Compositing render passes to obtain underwater look:
I rendered each layer separately including volumetric lights, water volume, bubbles, particles. I then combined these passes using Blender’s compositor. I used color correction to apply a blue tint to the objects to integrate them into the water volume. This technique greatly speeds up render times as I don’t have to render everything in one go, especially with the slow volumetric shader. One trick I used was to render the volumetric lights with very few samples. I then blurred the image to reduce noise. This enabled me to get fast volumetric effects without having to wait for hours to render everything.
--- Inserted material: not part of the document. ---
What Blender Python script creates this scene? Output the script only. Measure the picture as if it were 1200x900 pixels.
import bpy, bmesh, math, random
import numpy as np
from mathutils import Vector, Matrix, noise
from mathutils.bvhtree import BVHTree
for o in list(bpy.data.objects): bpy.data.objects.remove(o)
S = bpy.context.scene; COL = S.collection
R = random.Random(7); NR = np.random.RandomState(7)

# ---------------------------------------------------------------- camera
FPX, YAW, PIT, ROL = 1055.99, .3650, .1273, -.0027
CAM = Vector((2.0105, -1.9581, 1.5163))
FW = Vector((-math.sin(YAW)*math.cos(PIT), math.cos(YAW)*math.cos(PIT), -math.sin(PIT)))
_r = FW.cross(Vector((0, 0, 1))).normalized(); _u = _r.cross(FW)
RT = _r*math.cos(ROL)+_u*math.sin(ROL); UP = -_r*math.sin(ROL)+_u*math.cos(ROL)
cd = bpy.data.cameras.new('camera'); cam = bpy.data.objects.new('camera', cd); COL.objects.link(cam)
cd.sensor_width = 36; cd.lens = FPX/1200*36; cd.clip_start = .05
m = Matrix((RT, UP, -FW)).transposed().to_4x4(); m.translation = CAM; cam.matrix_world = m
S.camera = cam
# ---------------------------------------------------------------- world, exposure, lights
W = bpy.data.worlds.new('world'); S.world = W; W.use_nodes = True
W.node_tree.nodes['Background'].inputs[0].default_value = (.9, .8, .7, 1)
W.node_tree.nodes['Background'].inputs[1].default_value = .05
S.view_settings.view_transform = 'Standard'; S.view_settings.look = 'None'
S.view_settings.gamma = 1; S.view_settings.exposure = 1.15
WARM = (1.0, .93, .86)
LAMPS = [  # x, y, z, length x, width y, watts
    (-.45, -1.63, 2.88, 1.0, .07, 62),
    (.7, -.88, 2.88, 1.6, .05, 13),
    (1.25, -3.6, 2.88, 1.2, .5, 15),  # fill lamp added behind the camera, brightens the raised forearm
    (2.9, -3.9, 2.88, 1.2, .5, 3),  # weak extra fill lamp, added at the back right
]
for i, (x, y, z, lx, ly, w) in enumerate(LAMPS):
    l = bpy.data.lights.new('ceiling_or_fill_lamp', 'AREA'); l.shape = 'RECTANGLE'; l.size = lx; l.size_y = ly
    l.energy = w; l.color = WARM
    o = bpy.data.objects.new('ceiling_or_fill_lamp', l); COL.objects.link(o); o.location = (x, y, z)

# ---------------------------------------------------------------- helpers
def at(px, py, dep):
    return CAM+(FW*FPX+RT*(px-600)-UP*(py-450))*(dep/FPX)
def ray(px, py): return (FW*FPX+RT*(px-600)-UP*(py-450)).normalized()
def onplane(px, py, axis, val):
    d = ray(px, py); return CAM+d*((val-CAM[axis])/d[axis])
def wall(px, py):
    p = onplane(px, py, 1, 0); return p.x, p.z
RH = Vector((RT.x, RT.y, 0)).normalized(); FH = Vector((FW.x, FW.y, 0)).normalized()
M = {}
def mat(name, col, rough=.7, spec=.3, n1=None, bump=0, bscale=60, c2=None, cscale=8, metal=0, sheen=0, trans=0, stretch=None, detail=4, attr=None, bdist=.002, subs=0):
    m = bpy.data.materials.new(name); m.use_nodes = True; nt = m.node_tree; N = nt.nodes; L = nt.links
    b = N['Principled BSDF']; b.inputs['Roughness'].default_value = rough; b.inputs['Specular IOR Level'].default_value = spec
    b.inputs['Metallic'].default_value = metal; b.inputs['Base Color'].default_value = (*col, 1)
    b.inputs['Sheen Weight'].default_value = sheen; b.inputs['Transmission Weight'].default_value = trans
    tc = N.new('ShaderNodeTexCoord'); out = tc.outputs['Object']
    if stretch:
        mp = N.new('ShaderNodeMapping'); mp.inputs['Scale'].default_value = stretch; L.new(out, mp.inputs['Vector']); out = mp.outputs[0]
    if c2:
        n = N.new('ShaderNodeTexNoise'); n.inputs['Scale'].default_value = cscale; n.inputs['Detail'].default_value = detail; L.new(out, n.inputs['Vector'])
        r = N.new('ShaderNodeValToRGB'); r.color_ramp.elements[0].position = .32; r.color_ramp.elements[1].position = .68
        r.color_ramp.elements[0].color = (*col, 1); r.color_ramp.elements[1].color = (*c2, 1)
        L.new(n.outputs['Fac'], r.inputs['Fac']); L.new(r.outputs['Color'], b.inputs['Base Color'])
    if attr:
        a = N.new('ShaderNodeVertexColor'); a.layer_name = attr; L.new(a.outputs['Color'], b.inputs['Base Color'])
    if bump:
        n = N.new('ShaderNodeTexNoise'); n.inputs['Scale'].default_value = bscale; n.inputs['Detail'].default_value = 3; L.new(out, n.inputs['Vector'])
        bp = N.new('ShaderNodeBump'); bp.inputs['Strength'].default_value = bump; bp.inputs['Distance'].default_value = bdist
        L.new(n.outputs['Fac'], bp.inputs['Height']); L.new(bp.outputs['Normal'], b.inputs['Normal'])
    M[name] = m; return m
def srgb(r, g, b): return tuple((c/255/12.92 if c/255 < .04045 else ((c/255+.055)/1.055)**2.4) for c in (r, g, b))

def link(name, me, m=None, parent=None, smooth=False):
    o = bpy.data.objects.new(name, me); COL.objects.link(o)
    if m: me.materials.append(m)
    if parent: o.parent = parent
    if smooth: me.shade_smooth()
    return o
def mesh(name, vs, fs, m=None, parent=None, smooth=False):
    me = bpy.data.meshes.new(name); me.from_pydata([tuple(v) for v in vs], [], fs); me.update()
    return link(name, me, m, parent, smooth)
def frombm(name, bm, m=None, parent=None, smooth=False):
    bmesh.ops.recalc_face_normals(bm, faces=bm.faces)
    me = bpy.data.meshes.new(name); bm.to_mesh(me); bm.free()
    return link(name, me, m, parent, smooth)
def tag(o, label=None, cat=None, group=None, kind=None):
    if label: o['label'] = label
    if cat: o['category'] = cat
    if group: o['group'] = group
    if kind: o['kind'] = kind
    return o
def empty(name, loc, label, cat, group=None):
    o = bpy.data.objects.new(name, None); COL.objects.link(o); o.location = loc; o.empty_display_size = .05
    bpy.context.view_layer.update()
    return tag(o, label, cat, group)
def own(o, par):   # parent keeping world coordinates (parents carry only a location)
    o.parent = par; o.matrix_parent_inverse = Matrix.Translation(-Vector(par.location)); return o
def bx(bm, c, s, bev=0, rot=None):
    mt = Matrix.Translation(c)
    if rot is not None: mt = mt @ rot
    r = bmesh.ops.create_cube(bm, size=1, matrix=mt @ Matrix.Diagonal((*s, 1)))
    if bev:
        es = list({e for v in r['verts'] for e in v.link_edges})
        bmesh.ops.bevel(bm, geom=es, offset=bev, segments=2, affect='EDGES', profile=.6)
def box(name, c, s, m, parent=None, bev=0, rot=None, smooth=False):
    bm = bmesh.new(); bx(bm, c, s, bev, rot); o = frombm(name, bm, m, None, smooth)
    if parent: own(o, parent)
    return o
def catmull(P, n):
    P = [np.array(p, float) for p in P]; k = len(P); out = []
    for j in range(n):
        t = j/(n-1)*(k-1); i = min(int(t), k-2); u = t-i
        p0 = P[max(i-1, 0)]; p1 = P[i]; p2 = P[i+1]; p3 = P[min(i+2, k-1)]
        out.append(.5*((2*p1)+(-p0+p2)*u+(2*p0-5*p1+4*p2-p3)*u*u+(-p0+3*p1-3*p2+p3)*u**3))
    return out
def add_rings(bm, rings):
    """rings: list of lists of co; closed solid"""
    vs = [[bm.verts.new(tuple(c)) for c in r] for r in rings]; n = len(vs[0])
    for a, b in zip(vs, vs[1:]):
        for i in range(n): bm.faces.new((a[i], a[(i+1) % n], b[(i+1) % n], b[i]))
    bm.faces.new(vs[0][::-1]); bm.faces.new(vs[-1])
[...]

Using Blender’s Compositor
I don’t have much experience in compositing software outside of Photoshop and Blender. For me, the main advantage is that since Blender’s compositor is built-in, I can quickly test various looks and without having to export the scene into Photoshop. Also, the node-based structure is very intuitive and modular. I can plug in different renders and have them all receive the same treatment. I can also re-render layers straight from the compositor in one click.
Another feature I like is the use of multi-layered EXR files. These are single files that contain all render passes such as Z-depth, lighting data, etc. This makes it very comfortable to composite multiple files quickly. Blender’s compositor is comfortable to work with and has features such as glare, bloom, lens distortion, color correction nodes, and video compositing. I haven’t found any disadvantages, apart from missing some features like unsharpen mask.
Tutorials
I’d say Heavypoly has good Blender-related tutorials. Also, I loved the tutorial Hard-Surface Modeling in Blender by Gleb Alexandrov/Aidy Burrows. For knowledge about industrial design, I recommend watching Joe Peterson’s design tutorials. Also, Alex Senechal has good tutorials about industrial design and how to render them beautifully. Also, I highly recommend the classic tips and tricks from Neil Blevins.